1903 Springfield made by Smith Corona.

MilesTeg

New member
I was browsing through my local gun shop when I came across a 1903 Springfield in very good to excellent condition. However, the gun manufacture took me by suprise. It was made by Smith Corona (typewriters?). Does anyone know if this make is rare and the history? They were asking $275 and claimed it had never been fired.

Thanks,
Miles
 
My Dad has bagged many deer with a Smith Corona he bought from the govrnment for $25.00 in the early 60's. There were hundreds of thousands of them made. Ask Harley Nolden for the full scoop. If you consider buying it to shoot, check the serial number first. I have been told some of the early rifles may be unsafe to use with modern ammo. As for being unfired, highly unlikely.
 
Smith Corona made 234,000 M1903A3's. They were all made in 1943 or 1944 so they all have the nickel steel (i.e. they don't have the early serial number/bad steel problem of low numbered Springfields.

Here's the production run:

1943: 36080000 - 3707999

1944: 47080000 - 4992000

I hope this helps.

Albin
 
Thanks Albin,

Now I know my SC 03a3 was made in 1944. being that only a quarter million or so of these were made that is smaller numbers.

I doubt the one in the shop has never been fired though. Plus, Look at the butplate. Many 03a3 Smith Coronas have Remington buttplate on them. The remington checkering is much smaller than the Smith Corona. The Smith's checkering on the buttplate is about 3/16'' or 1/8'' inch squares.

The Remington buttplates are much smaller maybe 1/32'' squares.

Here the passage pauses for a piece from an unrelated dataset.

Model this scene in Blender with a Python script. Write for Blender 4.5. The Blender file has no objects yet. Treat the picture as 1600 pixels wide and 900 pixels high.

I used to shoot DCM w/ my SC 03a3, shoot some of my better scores with it actually.(I'll refrain from posting for fear of embarassing myself :) ) but I retired it and am now a m1a and mouse gun shooter.

That price is very reasonable if it is in decent shape.

Get some stripper clips
 
03A3s are great guns. I've got a Remington that shoot's better that I can. Love the action. Quite a few companies tooled up to make firearms during WW2. A couple more notables would be Singer (Sewing Machines) and I have an M1 Carbine made by none other than IBM. Neat stuff. That's the greatness of our country. It stinks to be the enemy of a capitalist country when war roles around! ;)
 
Based upon the very few I've seen in topnotch condition at a few recent gunshows, the price is not unreasonable. I've seen asking-prices of around $300.

Heck, make 'em an offer of $225 and see what happens!

:), Art
 
It's always facinating to learn a little more about how these contracts were made.
The is what Clark Campbell has to say on the matter in his "The '03 Era" (1994):
"In order to meet the demand for even more rifles (largely for the foriegn requisitions of Lend-Lease), a contract had been proposed, in January 1942, with the High Standard Manufacturing Corporation, of New Haven Conn., for 100,000 rifle, M11903A1.
High Standard, however, was already heavily overburdened with war orders and agreed to accept the contract only on the condition that they be allowed to subcontract to the L.C. Smith & Corona Typewriter Company the manufacture of all components except the barrels.
It was decided that, on this basis, the prime contractor really should be the L.C. Smith & Corona Co.
On 24 Feb. 1942, therefore, Smith Corona was given a letter order for 100,000 M1903 (Modified) rifles, as were being produced by the Remington Arms Company. Deliveries were scheduled to begin in late September.
With the approval of the M1903A3 rifle on 21 May 1942, tooling for the nonstamped metal parts (using machinery acquired by the purchase iof the nearby Fox Arms Company, a subsidiary of Savage Arms Corp.), was of course, compleated for that model.....
The pilot lot of 20 rifles of M1903A3 type was finished on 24 Oct. 1942, with volume production beginning with 5,540 rifles completed in Dec. 1942. [Ed. Note: 3 months behind initial optimistic estimate] These rifles, besides using sub-contracted barrels (including a few 6-groove ones supplied early in the game from commercial tooling by Savage Arms Corp.), were fitted with stocks made on subcontract."

So they really did put up a big arms plant on bits and pieces gathered catch as catch can. 480,000 or so rifles is nothing to sneeze at.
I suppose it was (mainly?) Remington who supplied the stamped parts, as orsogato notes, barrels came from High Standard (mostly?), while their own tooling came from Fox Arms (mostly?). It would be interesting to know who made the stocks.
 
Thanks for the information everyone! I really like the history behind it and the price seems to be in the ballpark. I am going back to take a closer look and maybe make an offer.